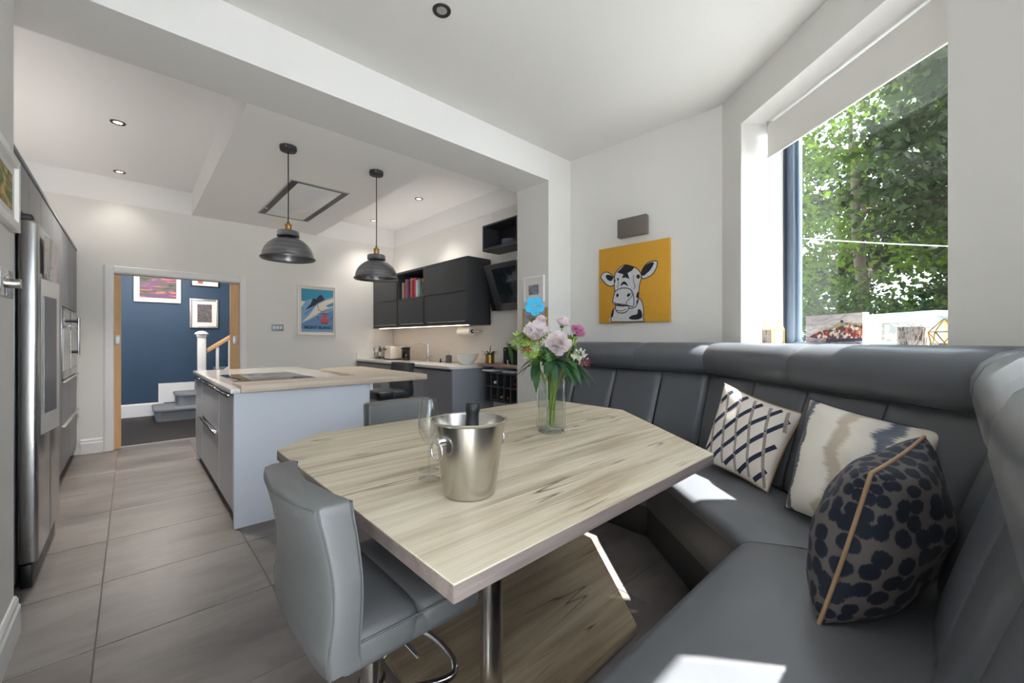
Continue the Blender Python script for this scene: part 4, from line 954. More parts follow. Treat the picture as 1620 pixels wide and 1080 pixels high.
hall_pic('wide white framed sunset landscape high on the blue hall wall', (211.5, 437, 286, 480), .03, 'frame_white', (220.5, 438, 279, 473), 'print_sunset', .12)
hall_pic('silver framed print over the white newel post on the blue hall wall', (300, 472, 345, 519), .03, 'frame_silver', (312, 481, 335, 510), 'print_umbra')
hall_pic('dark framed picture cut off by the door head on the blue hall wall', (302, 440, 346, 455), .012, 'black', (313, 441, 321, 449), 'leaf_rust', .35)
st = thing('staircase', 'grey carpeted stairs rising to the right in the hall', 'stairs', (1.0, 8.6, 0))
def step(x0, y0, z0, z1, nm_='carpet_step'):
    pts = []
    x1, y1 = 2.9, 8.97
    pl = [(x1, y1), (x0, y1), (x0, y0+.09)]+[(x0+.09*(1-math.cos(a)), y0+.09-.09*math.sin(a)) for a in (math.radians(q) for q in (22, 45, 68, 90))]+[(x1, y0)]
    s_ = prism(nm_, pl, z0, z1-.05, 'carpet', st)
    pl2 = [(x, y-.03 if y < y1 else y) if x > x0+.02 else (x-.03, y-.01) for x, y in pl]
    prism('nosing', pl2, z1-.05, z1, 'carpet', s_, .02, 3)
step(.28, 8.2, 0, .19); step(.55, 8.42, .19, .385)
for k in range(2, 9): 
    x0 = .55+.26*(k-1); box('carpet_step', x0, min(x0+.27, 2.95), 8.42, 8.97, .385+.19*(k-2), .385+.19*(k-1), 'carpet', st, .01)
nw = thing('newel_post', 'white square newel post with a domed cap at the foot of the stairs', 'newel post', (.84, 8.3, 0))
zc = 1.36
box('post', .785, .895, 8.245, 8.355, .385 if False else .19, zc-.07, 'trim_white', nw, .006)
box('cap_collar', .775, .905, 8.235, 8.365, zc-.07, zc-.03, 'trim_white', nw, .008); lathe('cap_dome', [(.088, 0), (.094, .012), (.08, .035), (.045, .055), (0, .062)], (.84, 8.3, zc-.03), 'trim_white', nw, 20)
hr = thing('handrail', 'oak handrail with white spindles climbing from the newel post', 'handrail', (1.3, 8.3, .9))
extr('rail', [(.9, 8.27, 1.02), (.9, 8.33, 1.02), (.9, 8.33, 1.1), (.9, 8.27, 1.1)], (1.9, 0, 1.35), 'oak', hr, .012)
for k in range(7):
    x = 1.05+.17*k; box('spindle', x-.02, x+.02, 8.28, 8.32, .62+.72*(x-1.05), 1.02+.71*(x-.9), 'trim_white', hr, .003)
extr('string_board', [(.9, 8.26, .38), (.9, 8.34, .38), (.9, 8.34, .58), (.9, 8.26, .58)], (1.9, 0, 1.35), 'trim_white', hr)
hl = thing('hall_fill_lamp', 'added round lamp lighting the hall, out of sight above the door head', 'ceiling lamp', (.3, 7.7, 2.7))  # unseen lamp, added only to light the hall
lathe('lamp_disc', [(0, -.04), (.12, -.04), (.13, -.01), (.13, 0), (0, 0)], (.3, 7.7, 2.7), 'bulb_soft', hl, 24)
l = bpy.data.lights.new('hall_lamp_light', 'POINT'); l.energy = 45; l.shadow_soft_size = .12; l.color = (1, .94, .86); lo_ = bpy.data.objects.new('hall_lamp_light', l); link(lo_, hl); lo_.location = (0, 0, -.2)
# ================================================================== COW WALL
cwd = (CW1-CW0).normalized(); cwn = Vector((cwd.y, -cwd.x))   # towards the room
if cwn.x > 0: cwn = -cwn
def onC(x, y, off=0):
    r = ray(x); p0 = CW0+cwn*off
    Z = (p0.dot(cwn))/(r.dot(cwn)); p = r*Z
    return (p-CW0).dot(cwd), HC-(y-Y0)/FPX*Z
def C3(s, z, off): p = CW0+cwd*s+cwn*off; return Vector((p.x, p.y, z))
def cbox(name, s0, s1, z0, z1, o0, o1, mat, parent, bev=0):
    return extr(name, [C3(s0, z0, o0), C3(s1, z0, o0), C3(s1, z1, o0), C3(s0, z1, o0)], (cwn.x*(o1-o0), cwn.y*(o1-o0), 0), mat, parent, bev)
s0, z1 = onC(947.5, 394.5, .035); s1, _ = onC(1059, 376, .035); z0 = onC(947.5, 511.5, .035)[1]
cz0, cz1 = z0, (z1+onC(1059, 376, .035)[1])/2
t = thing('cow_canvas', 'square mustard yellow canvas with a black and white cow, above the bench', 'canvas', tuple(C3((s0+s1)/2, cz0, 0)))
cbox('stretched_canvas', s0, s1, cz0, cz1, .001, .035, 'canvas_yellow', t, .003)
def QC(u, v, k): return C3(s0+(s1-s0)*(u-.125)/.78, cz0+(cz1-cz0)*(1-(v-.16)/.78)*1.0, .0355+.0004*k)
# shapes are laid out in a unit square measured off the painting (u right, v down)
def rect(v_u): # correct the slight perspective of the measured points
    u, v = v_u; top = .16-.13*(u-.125)/.78; bot = .945-.015*(u-.125)/.78
    return (u-.125)/.78, 1-(v-top)/(bot-top)
def cow(name, pts, mat, k, sm=True):
    P = [rect((a/1080, b/1080)) for a, b in pts]
    P = [Vector((a, b, 0)) for a, b in P]
    if sm: P = smoothpath(P, 4, True)
    return mk(name, [C3(s0+(s1-s0)*p.x, cz0+(cz1-cz0)*max(.002, p.y), .0355+.0005*k) for p in P], [tuple(range(len(P)))], mat, t)
def cline(pts, wd, k=4):
    P = smoothpath([Vector((*rect((a/1080, b/1080)), 0)) for a, b in pts], 4); a_ = []; b_ = []
    for i, p in enumerate(P):
        tv = (P[min(i+1, len(P)-1)]-P[max(i-1, 0)]).normalized(); nn = Vector((-tv.y, tv.x, 0))*wd; a_.append(p+nn); b_.append(p-nn)
    n = len(P); vs_ = a_+b_
    mk('ink_line', [C3(s0+(s1-s0)*p.x, cz0+(cz1-cz0)*max(.002, p.y), .0355+.0005*k) for p in vs_], [(i, i+1, n+i+1, n+i) for i in range(n-1)], 'ink', t)
body = [(300, 1003), (300, 930), (335, 850), (430, 830), (560, 800), (640, 735), (680, 790), (695, 880), (688, 960), (676, 1003)]
head = [(340, 510), (350, 450), (400, 390), (470, 345), (560, 362), (620, 390), (660, 440), (668, 500), (650, 570), (640, 660), (632, 760), (600, 830), (520, 850), (400, 800), (345, 640)]
muz = [(318, 770), (330, 720), (355, 650), (430, 615), (520, 620), (565, 660), (582, 740), (572, 825), (470, 805), (380, 795), (335, 795)]
jaw = [(355, 800), (358, 860), (385, 895), (450, 902), (505, 875), (520, 825), (440, 815)]
earL = [(158, 490), (195, 440), (245, 428), (300, 455), (345, 510), (350, 560), (290, 592), (225, 560)]
earR = [(668, 470), (680, 400), (735, 330), (800, 303), (848, 312), (835, 390), (790, 460), (720, 500), (680, 503)]
for nm_, pts in (('body_shape', body), ('ear_shape', earL), ('ear_shape', earR), ('head_shape', head), ('jaw_shape', jaw), ('muzzle_shape', muz)):
    lay = {'body_shape': 0, 'ear_shape': 1, 'head_shape': 2, 'jaw_shape': 4, 'muzzle_shape': 5}[nm_]
    cow(nm_, pts, 'newsprint', lay); cline(pts+[pts[0]], .0055, lay+.5)
cow('ink_patch', [(375, 432), (465, 350), (500, 340), (590, 372), (560, 410), (505, 440), (530, 510), (480, 490), (435, 500), (455, 455)], 'ink', 3.2, False)
cow('ink_patch', [(418, 590), (440, 545), (480, 540), (512, 590), (480, 575), (455, 570)], 'ink', 3.2)
cow('ink_patch', [(228, 470), (275, 460), (325, 490), (300, 530), (250, 515)], 'ink', 2); cow('ink_patch', [(333, 520), (350, 510), (352, 548), (338, 545)], 'ink', 3.2)
cow('ink_patch', [(668, 460), (690, 390), (745, 332), (812, 322), (775, 400), (735, 440), (700, 470)], 'ink', 2)
cow('ink_patch', [(615, 680), (640, 655), (640, 720), (610, 725)], 'ink', 3.2); cow('ink_patch', [(612, 770), (632, 735), (634, 770), (610, 798)], 'ink', 3.2)
cow('ink_patch', [(297, 945), (310, 890), (336, 855), (322, 940)], 'ink', 1); cow('ink_patch', [(520, 965), (560, 930), (620, 915), (630, 862), (668, 880), (672, 960), (590, 982)], 'ink', 1)
cow('ink_eye', [(612, 470), (640, 455), (655, 485), (635, 508), (615, 495)], 'ink', 3.2); cow('ink_eye', [(375, 505), (390, 495), (398, 515), (382, 525)], 'ink', 3.2)
cow('ink_nostril', [(365, 690), (385, 675), (398, 695), (380, 720), (368, 710)], 'ink', 6.2); cow('ink_nostril', [(498, 695), (520, 675), (542, 685), (525, 712), (503, 712)], 'ink', 6.2)
cow('blush_spot', [(585, 535), (605, 520), (615, 545), (595, 555)], 'newsprint_blush', 3.2)
cline([(385, 515), (392, 560), (378, 615)], .004, 3.5); cline([(575, 460), (578, 540), (595, 590), (585, 630)], .004, 3.5)
cline([(545, 660), (565, 700), (520, 745), (490, 775), (500, 800)], .004, 6.5); cline([(330, 770), (360, 785)], .004, 6.5); cline([(365, 870), (430, 878), (485, 858)], .004, 5)
cline([(360, 818), (470, 822)], .006, 5)
# wall lamp
a = onC(977, 347, .07); b = onC(1022, 339, .07)
t = thing('wall_light', 'taupe metal box wall light above the cow canvas', 'wall light', tuple(C3((a[0]+b[0])/2, 1.95, 0)))
zt2 = (a[1]+b[1])/2; zb2 = onC(982, 376, .07)[1]
cbox('shade', a[0], b[0], zb2, zt2, .02, .075, 'lamp_taupe', t, .002); cbox('back_plate', a[0]+.03, b[0]-.03, zb2+.02, zt2-.02, .001, .02, 'lamp_taupe', t)
# ================================================================== CORNER BENCH
KC, KT = 1.138, 1.05
def VX(sec, s):
    """bench plan corners at depth s behind the seat front"""
    Xc = 2.35+KC*s; n = .965+s; Yt = .55-KT*s
    if sec == 0: return Vector((Xc, 2.67))
    if sec == 1: return Vector((Xc, (NV.x*Xc-n)/-NV.y))
    if sec == 2: return Vector(((n+(-NV.y)*Yt)/NV.x, Yt))
    return Vector((.30, Yt))
def BP(sec, t, s, h):
    p = VX(sec, s).lerp(VX(sec+1, s), t); return Vector((p.x, p.y, h))
bn = thing('corner_bench', 'dark grey leather corner bench wrapping the table, with a rolled headrest', 'bench', (2.2, .8, 0))
names = ('cow side', 'window side', 'near side')
for sec in range(3):
    for nm_, s0_, z0_, z1_, m_, s1_ in (('plinth', .042, 0, .193, 'kick_dark', .5), ('front_panel', .034, .195, .425, 'bench_panel', .5)):
        e = .0
        loft(nm_, [[BP(sec, t_, s0_, z0_), BP(sec, t_, s0_, z1_), BP(sec, t_, s1_, z1_), BP(sec, t_, s1_, z0_)] for t_ in (0, 1)], m_, bn, True, None)
    # seat cushion
    prof = [(.03, .427), (-.002, .437), (-.008, .462), (.004, .487), (.03, .499), (.14, .508), (.3, .508), (.44, .5), (.5, .495), (.5, .427)]
    rings = []
    for i in range(13):
        t_ = i/12; ed = min(1, min(t_, 1-t_)*14); sh = .004*(1-ed)
        rings.append([BP(sec, .003+.994*t_, s_+(sh if k < 3 else 0), h_-(.01*(1-ed)**2 if h_ > .48 else 0)) for k, (s_, h_) in enumerate(prof)])
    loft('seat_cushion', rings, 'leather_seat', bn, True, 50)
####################
Work out the number of lines above that include the string "high" and write only that number.

2